═════ Data shown ═════

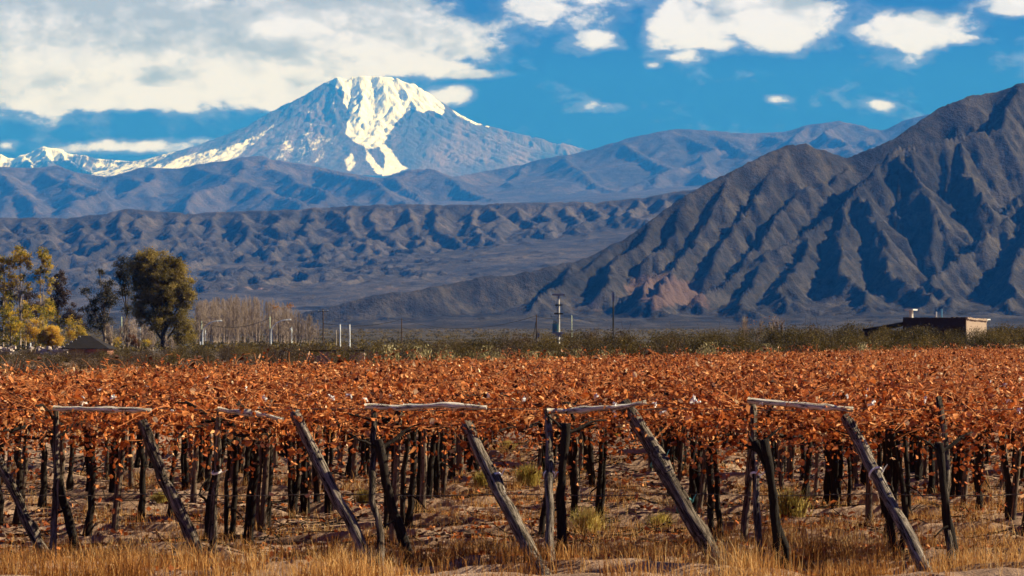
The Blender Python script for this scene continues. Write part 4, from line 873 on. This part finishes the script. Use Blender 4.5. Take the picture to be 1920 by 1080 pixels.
tree('rust_shrub', 'small rust red shrub beside the leftmost street lamp', 'shrub', 400, 246, [(246, 636, 10, 10, 12), (256, 642, 8, 7, 8)], leaf_mat('rust_leaf', [(0, (.05, .02, .01)), (1, (.24, .085, .03))], .2), TBARK, .08, .4, 50, .2, 822, .3)
tree('yellow_shrub', 'small green yellow shrub right of the rust red shrub', 'shrub', 395, 272, [(272, 642, 9, 7, 12), (222, 640, 8, 9, 8)], YEL, TBARK, .08, .4, 50, .18, 823, .3)
def bare(seed, H, n, lean=.25, tr=.11, orange=0, spread=1.0):
    rs = np.random.RandomState(seed); mb, cm = MB(), MB(); z = np.linspace(0, H, 8); w = np.cumsum(rs.normal(size=(8, 2)) * .05, 0); mb.tube(np.column_stack([w, z]), np.linspace(tr, .025, 8), 6, 0, .5)
    for i in range(n):
        t = rs.uniform(.12, .95); a = rs.uniform(0, 6.28); L = H * rs.uniform(.12, .34) * (1.15 - t); p = np.array((0, 0, H * t)); d = np.array((math.cos(a) * lean * 1.6 * spread, math.sin(a) * lean * 1.6 * spread, 1.0)); P = [p]
        for k in range(4): d = d + rs.normal(size=3) * .12 + np.array((0, 0, .1)); P.append(P[-1] + d * L / 4)
        mb.tube(P, np.linspace(.05, .016, 5), 3, 0, .5, cap=False)
        for j in range(3):
            q = P[rs.randint(1, 4)]; e = q + np.array((rs.normal() * .3 * spread, rs.normal() * .3 * spread, rs.uniform(.4, 1.1))); mb.tube([q, e], (.026, .012), 3, 0, .5, cap=False)
    if orange:
        for i in range(orange):
            q = np.array((rs.normal() * .5, rs.normal() * .4, H * rs.uniform(.93, 1.03))); add_leaves(cm, q + rs.normal(size=(26, 3)) * .35, rs.uniform(.16, .3, 26), rs, 0, rs.uniform(.3, 1, 26))
    return mb.mesh('trunk', [BBARK], True), (cm.mesh('crown', [ORG]) if orange else None)
BP = [bare(900 + i, 14, 42) for i in range(7)]; rp = random.Random(8)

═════

■ Task
Write the material out again exactly as it appears, dropping the pictures.

■ Solution to the problem
The Blender Python script for this scene continues. Write part 4, from line 873 on. This part finishes the script. Use Blender 4.5. Take the picture to be 1920 by 1080 pixels.
tree('rust_shrub', 'small rust red shrub beside the leftmost street lamp', 'shrub', 400, 246, [(246, 636, 10, 10, 12), (256, 642, 8, 7, 8)], leaf_mat('rust_leaf', [(0, (.05, .02, .01)), (1, (.24, .085, .03))], .2), TBARK, .08, .4, 50, .2, 822, .3)
tree('yellow_shrub', 'small green yellow shrub right of the rust red shrub', 'shrub', 395, 272, [(272, 642, 9, 7, 12), (222, 640, 8, 9, 8)], YEL, TBARK, .08, .4, 50, .18, 823, .3)
def bare(seed, H, n, lean=.25, tr=.11, orange=0, spread=1.0):
    rs = np.random.RandomState(seed); mb, cm = MB(), MB(); z = np.linspace(0, H, 8); w = np.cumsum(rs.normal(size=(8, 2)) * .05, 0); mb.tube(np.column_stack([w, z]), np.linspace(tr, .025, 8), 6, 0, .5)
    for i in range(n):
        t = rs.uniform(.12, .95); a = rs.uniform(0, 6.28); L = H * rs.uniform(.12, .34) * (1.15 - t); p = np.array((0, 0, H * t)); d = np.array((math.cos(a) * lean * 1.6 * spread, math.sin(a) * lean * 1.6 * spread, 1.0)); P = [p]
        for k in range(4): d = d + rs.normal(size=3) * .12 + np.array((0, 0, .1)); P.append(P[-1] + d * L / 4)
        mb.tube(P, np.linspace(.05, .016, 5), 3, 0, .5, cap=False)
        for j in range(3):
            q = P[rs.randint(1, 4)]; e = q + np.array((rs.normal() * .3 * spread, rs.normal() * .3 * spread, rs.uniform(.4, 1.1))); mb.tube([q, e], (.026, .012), 3, 0, .5, cap=False)
    if orange:
        for i in range(orange):
            q = np.array((rs.normal() * .5, rs.normal() * .4, H * rs.uniform(.93, 1.03))); add_leaves(cm, q + rs.normal(size=(26, 3)) * .35, rs.uniform(.16, .3, 26), rs, 0, rs.uniform(.3, 1, 26))
    return mb.mesh('trunk', [BBARK], True), (cm.mesh('crown', [ORG]) if orange else None)
BP = [bare(900 + i, 14, 42) for i in range(7)]; rp = random.Random(8)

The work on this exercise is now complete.